Revisiting hockey’s first arena
New book tells the story of the Montreal building that was more than a mere rink
In Architecture on Ice: A History of the Hock
ey Arena, Howard Shubert examines the design and origins and impact of the rinks, arenas, forums, gardens and centres he calls North America’s “most important overlooked cultural buildings.”
The first purpose-built hockey arena in the world was Montreal’s Westmount Arena, which opened in 1898. An article appearing in the French-language Montreal newspaper La Patrie, soliciting investment prior to the building’s completion, explained why it was needed. “For many years now the popularity of hockey, Canada’s pre-eminent winter sport, has increased, so much that the rinks are too small for the crowds who attend the games.”
The Westmount Arena was also purpose-built from an economic standpoint. A group of Montreal businessmen led by Ed Sheppard, president of the MAAA (Montreal Amateur Athletic Association) joined to form the Montreal Arena Company specifically in order to profit from the growing interest in amateur hockey by constructing an arena that would serve as a venue for such games.
Its very name distinguished it from all predecessors. It is the first “arena.” Up to this date, buildings constructed for curling or skating were named rinks, just like those outdoors, and in either case their primary function was to serve their users. What distinguished the Westmount Arena from all other ice rinks in the city, and in the world, was that it provided for spectators and did so as a defining aspect of its design.
In 1900, two years after the Westmount Arena opened, there were 10 skating rinks in Montreal (most of them enclosed), yet newspaper accounts and advertisements for games or events held there simply refer to it as the “Arena,” no further distinction being required.
When one of these 10 rinks, the Montagnard, expanded in 1903, increasing its seating capacity from 1,200 to 5,000, it also announced a change in name, from “Rink” to “Stadium.” The newspaper article in which this change was described confirms that the Westmount Arena had established the benchmark for all when it noted that the new stadium was now “similar to the Arena in every respect, it will comfortably hold 5,000 seated spectators who will be able to follow the action of all the games that will be played there this year unimpeded by any obstacles.”
All subsequent buildings on this model will be named arenas. The building itself was unremarkable in appearance. A twostorey brick-faced block of wood construction with steel trusses arching over the ice surface enclosed the pitch-roofed auditorium.

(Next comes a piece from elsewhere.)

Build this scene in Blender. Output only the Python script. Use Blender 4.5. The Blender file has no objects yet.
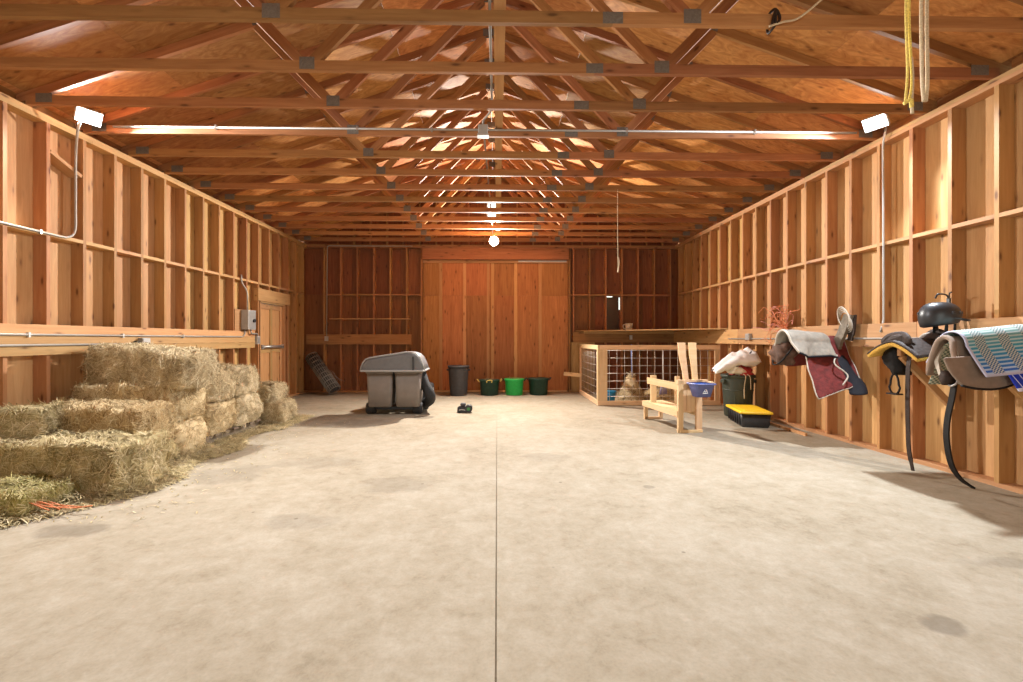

The principal facade featured three sets of round-arched entrances with the word “Arena” over the central doors. The interior consisted of a continuous graded amphitheatre rising in an uninterrupted span from the ground to the second-floor level.
It could accommodate between 6,000 and 7,000 spectators for hockey around a natural-ice surface measuring 200x85 feet. Four-foot-high boards separated the ice from the amphitheatre, segregating spectator and player and once and for all distinguishing arena hockey from the outdoor game.
Twenty-five years earlier, when the first organized hockey game had been played at the Victoria Skating Rink, spectators huddled around the ice surface.
This led to an episode described the following day in the Montreal Daily Witness: “Owing to some boys skating about during the play, an unfortunate disagreement arose; one little boy was struck across the head, and the man who did so was afterwards called to account, a regular fight taking place in which a bench was broken and other damage caused.”
Anyone who has skated at a local outdoor rink has probably encountered a similar scenario, with skaters and hockey players dodging one another as they engage in their separate activities on a shared surface.
While mischief on the part of the boys who interrupted the hockey match in 1875 cannot be ruled out, it is equally possible that they were simply acting as they would have had the game been played at their local pond.
At the skating pond the roles of skater and spectator were interchangeable, someone in conversation at rink’s edge might at any moment skip onto the ice to take a turn and various games might all the while be underway.
But at the arena the roles of spectator and participant became frozen. Architecture definitively established the spectators’ realm, in tiered seats surrounding the ice surface, and that of the players, upon the ice, with the boards as the unbreachable border between them.